Further up is the luxurious infinity pool set against a backdrop of lush greenery and stunning views of the city and the Malacca Strait.

It is quite obvious the hotel has made an effort to reminisce things of historical value. For example, its bar Lounge 1939 is named after the year the housing settlement opposite the hotel was built.

And, smack in the centre of the Courtyard Cafe – the hotel’s principal food and beverage outlet – is a replica of the trishaw used by bread vendors back in the day.  

As for the hotel’s culinary delights, Courtyard Cafe serves local and Western cuisines and can fit up to 250 diners. During their stay there, the journalists were treated to various sumptuous dishes at the cafe including beef satay, anchovies cooked with cencaluk (a popular condiment in Melaka made from fermented shrimp), squid sambal, roasted leg of lamb with lyonnaise potato and seared chicken ballotine with mushroom and English herbs.    



No visit to Melaka, however brief it may be, is complete without paying a visit to the World Heritage City’s historical landmarks.

Experiencing Jonker Walk, at Jalan Hang Jebat, at night is a must for that’s when the street is transformed into a huge night market where traders sell street food, antique items, handicrafts, souvenirs, shoes, clothes and other goods.

Even though most of the sellers are Chinese, visitors can still witness diverse cultures in the congested street where a continuous stream of trishaws decked with colourful lights comes to drop off and pick up passengers.

Right at the entrance of the street is a family of three operating a stall selling tender coconut water. The son, who is in his 20s and dressed in baju Melayu complete with traditional headgear, entertain visitors by performing a coconut juggling act.    

On another corner of the street is an Indian couple selling pani puri (a popular Indian snack), which seems to be a big hit judging by the number of people crowding around the stall. 

On the second day of their stay in Melaka, the journalists visited the Malaysia-China Friendship Square which is decorated by colourful street murals as well as took a stroll on the Malacca River Walk with its pleasing landscapes.  

They also stopped at the Dutch Square, Melaka Clock Tower, Stadthuys, St Paul’s Church and St Paul’s Hill Lighthouse, also known as Bukit Melaka, where the statue of St Francis Xavier is located.  

Later, they took a 10-minute trishaw ride from A Famosa to the Baba & Nyonya Heritage Museum at Jalan Tun Tan Cheng Lock, which is a treasure trove of furniture, carvings and artefacts belonging to the family of Chan Cheng Siew who were part of the local Straits-born Chinese community.  

The museum is actually a combination of three terrace houses that were acquired by the Chan family in 1861. Four generations lived in the house before it was opened to the public as a museum in 1985.

The day’s tours were capped with a river cruise along Sungai Melaka.
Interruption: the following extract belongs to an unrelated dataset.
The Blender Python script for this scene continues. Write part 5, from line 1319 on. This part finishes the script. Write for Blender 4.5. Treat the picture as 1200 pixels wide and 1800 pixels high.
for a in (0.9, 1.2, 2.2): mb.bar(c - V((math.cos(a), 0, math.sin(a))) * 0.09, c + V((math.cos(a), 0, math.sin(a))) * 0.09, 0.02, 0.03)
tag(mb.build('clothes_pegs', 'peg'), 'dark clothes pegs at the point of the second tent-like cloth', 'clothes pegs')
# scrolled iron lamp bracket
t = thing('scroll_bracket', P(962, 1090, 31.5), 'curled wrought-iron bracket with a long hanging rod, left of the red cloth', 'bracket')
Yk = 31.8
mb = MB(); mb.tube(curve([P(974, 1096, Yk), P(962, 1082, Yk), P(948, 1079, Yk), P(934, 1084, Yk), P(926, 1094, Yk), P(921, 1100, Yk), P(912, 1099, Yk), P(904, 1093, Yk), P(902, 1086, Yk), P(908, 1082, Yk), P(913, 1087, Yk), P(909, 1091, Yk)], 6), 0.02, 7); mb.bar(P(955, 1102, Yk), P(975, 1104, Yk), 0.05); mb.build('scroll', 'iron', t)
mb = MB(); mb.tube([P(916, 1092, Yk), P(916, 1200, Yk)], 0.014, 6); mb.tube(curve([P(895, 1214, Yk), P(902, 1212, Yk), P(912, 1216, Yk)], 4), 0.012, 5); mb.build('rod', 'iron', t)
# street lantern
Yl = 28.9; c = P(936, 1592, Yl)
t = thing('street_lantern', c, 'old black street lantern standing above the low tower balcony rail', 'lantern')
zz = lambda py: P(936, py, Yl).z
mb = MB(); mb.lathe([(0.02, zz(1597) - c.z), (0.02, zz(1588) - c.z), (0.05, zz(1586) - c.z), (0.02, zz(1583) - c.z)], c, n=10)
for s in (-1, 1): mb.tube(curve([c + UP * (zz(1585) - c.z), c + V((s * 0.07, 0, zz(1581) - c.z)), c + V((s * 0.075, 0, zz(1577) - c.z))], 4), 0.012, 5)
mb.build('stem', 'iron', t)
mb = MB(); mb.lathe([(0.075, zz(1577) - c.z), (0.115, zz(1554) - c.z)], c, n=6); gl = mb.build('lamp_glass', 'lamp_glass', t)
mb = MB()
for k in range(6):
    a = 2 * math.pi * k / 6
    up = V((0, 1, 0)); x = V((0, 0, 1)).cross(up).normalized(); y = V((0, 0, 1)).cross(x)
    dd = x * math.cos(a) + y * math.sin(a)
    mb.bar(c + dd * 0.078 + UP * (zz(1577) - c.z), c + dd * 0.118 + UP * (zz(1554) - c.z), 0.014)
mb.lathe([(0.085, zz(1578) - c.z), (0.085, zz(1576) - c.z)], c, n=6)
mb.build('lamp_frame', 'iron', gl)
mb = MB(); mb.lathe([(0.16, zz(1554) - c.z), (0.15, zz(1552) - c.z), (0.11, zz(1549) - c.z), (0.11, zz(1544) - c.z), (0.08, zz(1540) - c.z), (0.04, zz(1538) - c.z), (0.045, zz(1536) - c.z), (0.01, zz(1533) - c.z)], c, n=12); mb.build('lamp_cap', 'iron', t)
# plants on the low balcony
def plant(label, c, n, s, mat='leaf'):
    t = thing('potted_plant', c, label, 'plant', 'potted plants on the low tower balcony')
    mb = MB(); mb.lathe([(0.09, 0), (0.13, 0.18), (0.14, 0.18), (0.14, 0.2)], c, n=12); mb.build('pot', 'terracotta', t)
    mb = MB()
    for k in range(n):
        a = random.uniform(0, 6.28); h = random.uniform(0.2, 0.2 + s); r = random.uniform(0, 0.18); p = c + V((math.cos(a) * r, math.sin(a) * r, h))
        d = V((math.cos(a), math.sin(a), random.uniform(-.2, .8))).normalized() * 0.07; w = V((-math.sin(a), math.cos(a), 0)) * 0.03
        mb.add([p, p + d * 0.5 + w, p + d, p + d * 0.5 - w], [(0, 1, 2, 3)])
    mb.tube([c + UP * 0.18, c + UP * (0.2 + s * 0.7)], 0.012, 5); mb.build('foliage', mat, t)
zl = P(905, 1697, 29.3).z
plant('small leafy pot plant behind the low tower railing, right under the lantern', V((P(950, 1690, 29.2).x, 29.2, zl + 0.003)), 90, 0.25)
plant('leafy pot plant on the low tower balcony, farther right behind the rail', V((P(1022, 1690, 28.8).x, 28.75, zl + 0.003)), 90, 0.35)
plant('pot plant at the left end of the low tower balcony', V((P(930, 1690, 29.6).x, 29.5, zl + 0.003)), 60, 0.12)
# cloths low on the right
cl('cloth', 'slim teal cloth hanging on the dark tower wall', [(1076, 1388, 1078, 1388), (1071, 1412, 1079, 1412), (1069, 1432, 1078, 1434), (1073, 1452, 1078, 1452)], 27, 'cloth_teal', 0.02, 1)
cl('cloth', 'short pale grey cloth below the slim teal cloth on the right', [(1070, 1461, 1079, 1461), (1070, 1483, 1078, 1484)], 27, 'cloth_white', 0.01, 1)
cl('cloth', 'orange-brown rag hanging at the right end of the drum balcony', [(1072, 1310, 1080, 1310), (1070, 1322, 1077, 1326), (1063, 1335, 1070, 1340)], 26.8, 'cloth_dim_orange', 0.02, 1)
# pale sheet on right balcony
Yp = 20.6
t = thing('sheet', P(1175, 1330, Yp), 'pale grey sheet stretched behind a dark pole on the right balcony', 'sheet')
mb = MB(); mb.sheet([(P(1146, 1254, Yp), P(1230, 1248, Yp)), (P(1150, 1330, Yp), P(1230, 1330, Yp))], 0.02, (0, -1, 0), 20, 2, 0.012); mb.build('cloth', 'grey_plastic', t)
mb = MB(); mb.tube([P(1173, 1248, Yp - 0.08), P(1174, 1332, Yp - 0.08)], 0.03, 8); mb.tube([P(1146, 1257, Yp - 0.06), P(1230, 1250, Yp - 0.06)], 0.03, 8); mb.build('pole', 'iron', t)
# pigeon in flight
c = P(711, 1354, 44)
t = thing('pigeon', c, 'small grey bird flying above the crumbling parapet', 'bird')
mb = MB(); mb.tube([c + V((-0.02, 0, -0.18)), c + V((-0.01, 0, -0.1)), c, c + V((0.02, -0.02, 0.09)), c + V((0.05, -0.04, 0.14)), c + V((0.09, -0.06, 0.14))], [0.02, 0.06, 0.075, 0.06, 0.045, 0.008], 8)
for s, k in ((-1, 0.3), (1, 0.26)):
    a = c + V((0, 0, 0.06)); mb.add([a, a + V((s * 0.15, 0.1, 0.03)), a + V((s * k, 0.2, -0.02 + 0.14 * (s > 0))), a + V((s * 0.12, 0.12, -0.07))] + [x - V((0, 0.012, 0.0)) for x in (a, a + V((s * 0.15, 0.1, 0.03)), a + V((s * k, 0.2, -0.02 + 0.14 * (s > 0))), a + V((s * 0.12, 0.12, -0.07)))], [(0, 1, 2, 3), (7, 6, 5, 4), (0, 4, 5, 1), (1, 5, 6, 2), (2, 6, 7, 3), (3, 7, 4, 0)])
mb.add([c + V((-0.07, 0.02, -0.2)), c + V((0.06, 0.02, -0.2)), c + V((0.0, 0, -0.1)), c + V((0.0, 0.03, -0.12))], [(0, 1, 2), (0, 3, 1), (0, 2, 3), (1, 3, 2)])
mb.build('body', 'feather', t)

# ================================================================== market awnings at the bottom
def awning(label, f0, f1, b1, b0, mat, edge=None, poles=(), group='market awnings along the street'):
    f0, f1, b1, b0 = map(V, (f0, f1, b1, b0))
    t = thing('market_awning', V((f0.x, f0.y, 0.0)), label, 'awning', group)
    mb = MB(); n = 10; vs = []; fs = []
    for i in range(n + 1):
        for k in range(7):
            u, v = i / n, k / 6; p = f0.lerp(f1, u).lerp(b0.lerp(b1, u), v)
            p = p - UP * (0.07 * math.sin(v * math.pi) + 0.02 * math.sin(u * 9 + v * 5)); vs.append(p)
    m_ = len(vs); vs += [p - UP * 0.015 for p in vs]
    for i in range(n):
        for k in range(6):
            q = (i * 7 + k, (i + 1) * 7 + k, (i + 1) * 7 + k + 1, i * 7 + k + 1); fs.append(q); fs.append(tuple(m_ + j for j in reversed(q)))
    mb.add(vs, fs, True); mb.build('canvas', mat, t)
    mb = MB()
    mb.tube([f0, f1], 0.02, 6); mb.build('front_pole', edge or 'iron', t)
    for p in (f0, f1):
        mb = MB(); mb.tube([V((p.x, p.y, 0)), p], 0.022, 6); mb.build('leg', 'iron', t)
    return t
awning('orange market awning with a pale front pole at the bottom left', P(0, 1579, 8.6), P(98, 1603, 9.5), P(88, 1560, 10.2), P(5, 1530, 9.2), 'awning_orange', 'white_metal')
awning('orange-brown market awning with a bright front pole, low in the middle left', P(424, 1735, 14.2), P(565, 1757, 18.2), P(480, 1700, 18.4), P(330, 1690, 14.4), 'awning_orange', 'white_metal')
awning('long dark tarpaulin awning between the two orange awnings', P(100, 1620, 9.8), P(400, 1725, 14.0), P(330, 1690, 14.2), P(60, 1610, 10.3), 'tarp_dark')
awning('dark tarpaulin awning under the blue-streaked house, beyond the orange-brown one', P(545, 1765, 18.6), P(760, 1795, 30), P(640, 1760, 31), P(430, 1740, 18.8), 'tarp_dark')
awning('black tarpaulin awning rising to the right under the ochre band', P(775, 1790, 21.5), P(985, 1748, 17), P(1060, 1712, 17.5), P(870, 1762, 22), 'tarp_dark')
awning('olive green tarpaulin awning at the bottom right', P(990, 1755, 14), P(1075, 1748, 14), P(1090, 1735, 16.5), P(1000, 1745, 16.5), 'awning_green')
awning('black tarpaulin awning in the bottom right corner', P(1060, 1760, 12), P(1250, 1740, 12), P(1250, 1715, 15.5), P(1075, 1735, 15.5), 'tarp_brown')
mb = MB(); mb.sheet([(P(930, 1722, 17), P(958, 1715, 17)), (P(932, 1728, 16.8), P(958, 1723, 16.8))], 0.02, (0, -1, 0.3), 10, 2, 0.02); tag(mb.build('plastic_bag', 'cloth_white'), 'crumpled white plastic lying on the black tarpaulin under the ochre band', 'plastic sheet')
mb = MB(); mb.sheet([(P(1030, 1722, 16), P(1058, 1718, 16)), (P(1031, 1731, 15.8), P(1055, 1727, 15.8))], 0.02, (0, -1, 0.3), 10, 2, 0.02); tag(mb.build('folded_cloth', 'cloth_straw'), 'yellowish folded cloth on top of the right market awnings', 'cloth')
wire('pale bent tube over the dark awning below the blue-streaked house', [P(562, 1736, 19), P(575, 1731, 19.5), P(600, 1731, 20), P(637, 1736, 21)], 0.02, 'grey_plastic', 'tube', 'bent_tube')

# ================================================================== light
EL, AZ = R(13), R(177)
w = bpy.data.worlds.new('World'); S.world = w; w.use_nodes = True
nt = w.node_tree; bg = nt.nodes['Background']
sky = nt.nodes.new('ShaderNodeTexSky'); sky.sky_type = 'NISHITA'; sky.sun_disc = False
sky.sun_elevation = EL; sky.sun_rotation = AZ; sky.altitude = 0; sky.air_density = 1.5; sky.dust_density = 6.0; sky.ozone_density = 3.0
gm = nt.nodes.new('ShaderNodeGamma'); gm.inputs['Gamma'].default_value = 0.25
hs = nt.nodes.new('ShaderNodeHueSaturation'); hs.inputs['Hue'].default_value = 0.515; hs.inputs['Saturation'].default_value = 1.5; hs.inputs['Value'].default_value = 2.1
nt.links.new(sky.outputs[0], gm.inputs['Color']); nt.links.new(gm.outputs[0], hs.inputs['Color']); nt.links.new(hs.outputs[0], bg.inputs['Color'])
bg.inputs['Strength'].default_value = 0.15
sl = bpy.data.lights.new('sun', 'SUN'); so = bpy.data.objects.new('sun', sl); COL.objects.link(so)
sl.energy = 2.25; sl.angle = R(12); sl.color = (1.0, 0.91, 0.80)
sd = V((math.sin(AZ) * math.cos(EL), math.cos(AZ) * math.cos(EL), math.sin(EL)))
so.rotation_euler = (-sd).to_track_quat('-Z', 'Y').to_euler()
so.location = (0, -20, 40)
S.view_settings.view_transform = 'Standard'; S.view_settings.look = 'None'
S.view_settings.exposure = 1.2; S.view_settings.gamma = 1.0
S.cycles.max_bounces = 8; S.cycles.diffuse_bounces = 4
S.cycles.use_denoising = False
Whilst feasting their eyes on the picturesque scenery, the visitors listened to explanations about each place they passed. And, playing in the background was the song Dondang Sayang, which is well-known among Melaka communities.

The visiting journalists also made sure they did not miss out on sampling Melaka’s local delights. Besides asam pedas, the state is also well-known for its grilled fish as well as its crab, prawn, squid and clam dishes.

A good place to try its seafood offerings is Medan Ikan Bakar Muara Sungai Duyung at Jalan Padang Temu where one can relish their meal whilst gazing at boats passing by on the sea.

Among other Melaka delicacies are the chicken rice balls, a traditional food of the Hainanese Chinese community. It is said that in the old days, the chicken rice was cooked till it became soft and then shaped into balls to make it easier for the working class to enjoy the dish.

Meanwhile, Bibik House Cendol at Jalan Hang Jebat and Heritage Flavours at Jalan Tun Tan Cheng Lock offer an array of Malay and Nyonya flavours. The latter serves a variety of tasty Nyonya kueh as well as pai teeayam pongtehcencaluk omelette and udang lemak nanas.